Remember that the beam power in the FELs is much lower than our 55 MW, so we should be as worried about collimation as they are!

3. At the moment, we don't know the best way to detect beam loss. Some issues:
a. Measurement of differential current monitors on the primary beam - I don't think this will be nearly good enough. The S/N isn't good enough - differential measurements are good enough for 'catastrophic' loss over ms, say, but not for ongoing losses.
b. Direct measurement of the loss, via scintillation or other techniques seems like the way to go. e.g. cable-based monitors like those used on ERLP. My favourite at the moment is a 'halo monitor':


c. Measurement of pressure rise sounds good (because it's cheap, and doesn't introduce extra components into the vacuum envelope that cause impedance), but I worry about the timescale of response of things like this, and what happens when they aren't working properly - we have lots of experience of that on the SRS!

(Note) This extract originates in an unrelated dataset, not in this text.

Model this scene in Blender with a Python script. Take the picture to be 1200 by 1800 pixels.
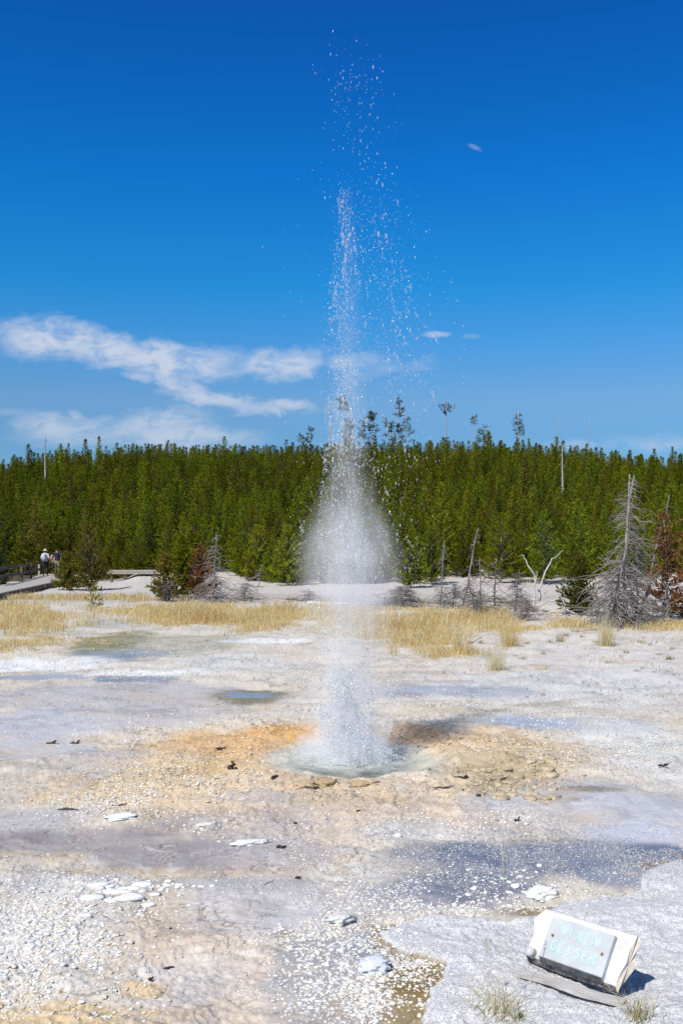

d. Similarly, measurements of temperature rise are also not great, because you could for example get a mis-tuning of the beam optics which caused localised beam loss, and then not know about it until it was too late.

For all those reasons, I'm still in favour of collimators that will passively protect the other apertures as much as possible, hence have a fairly dense layout of them (regular spacing in phas advance), and to put monitors in as well.

Friday, June 01, 2007

4GLS Phasing Options

Phase 1
Would be low current (good for focus on dynamics expts) and retain some of the combined sources vision. Included is the XUV FEL, the far IR FEL and the spontaneous loop (populated to some level).

There was consensus that completing the HAC loop is a good idea. There are good technical reasons for this relating to the RF. I think it also looks good from a general-project-stance consistency point of view.

Low current in Phase 1 means that fewer IOTs and a smaller cryoplant is needed. Feeling was that we'd buy the rating of IOT and PSUs needed for whole project and use one to power several cavities. When we move to higher power buy more of the units.

A move from three injectors to two injectors was proposed as the spec of the HACL system would cover the requirements of the IR FEL system.

The IR FEL beam would be taken off after Module 1 of the main linac. Need either to schedule operation of spontaneous loop and Far IR FEL at different times or use a kicker of some sort (not felt to be tricky at rep rates condidering).

A move from two upstream arcs to one upstream arc was proposed. There's then a requirement to split the XUV-FEL beam from the HACL beam. At the lower rep rates proposed in Phase 1 this is technically feasble with current technology.

Could phase the development of the XUV FEL, e.g. 6/8-40eV first and then 35-100eV. Might not need to do this.

For the discussion the current in the spontaneous loop was 0.3 mA (4.3MHz at 77pC). There was no real discussion of 13MHz at 200 pC (which of course gives 2.6 mA).

I've tried to capture some of the machine implications on the attached powerpoint file. I've not messed with the HACL though.


Phase 2
Would be high current in the spontaneous loop, the VUV FEL, further IR FEL development, further population of the spontaneous sources.

Need to mesh R&D roadmap with injector development.

More IOTs needed and cryo plant needs uprating.

R&D development on kickers permits a single upstream arc and kicker otherwise a second upstream arc needed. Again need to mesh with the R&D roadmap.

VUV FEL incorporated.

Need a set of milestones for eventual delivery of 100mA


Lia will be producing a document on the global view of R&D needed for ERLs with timeline as an output of ERL07.

Clearly the costing matrix would need to capture phasing of the RF and cryo, have the costs for XUV FELs separate, have the cost for the FAR IR photoinjector and FELs separate.

Hope this is clear, it's not that easy to summarise!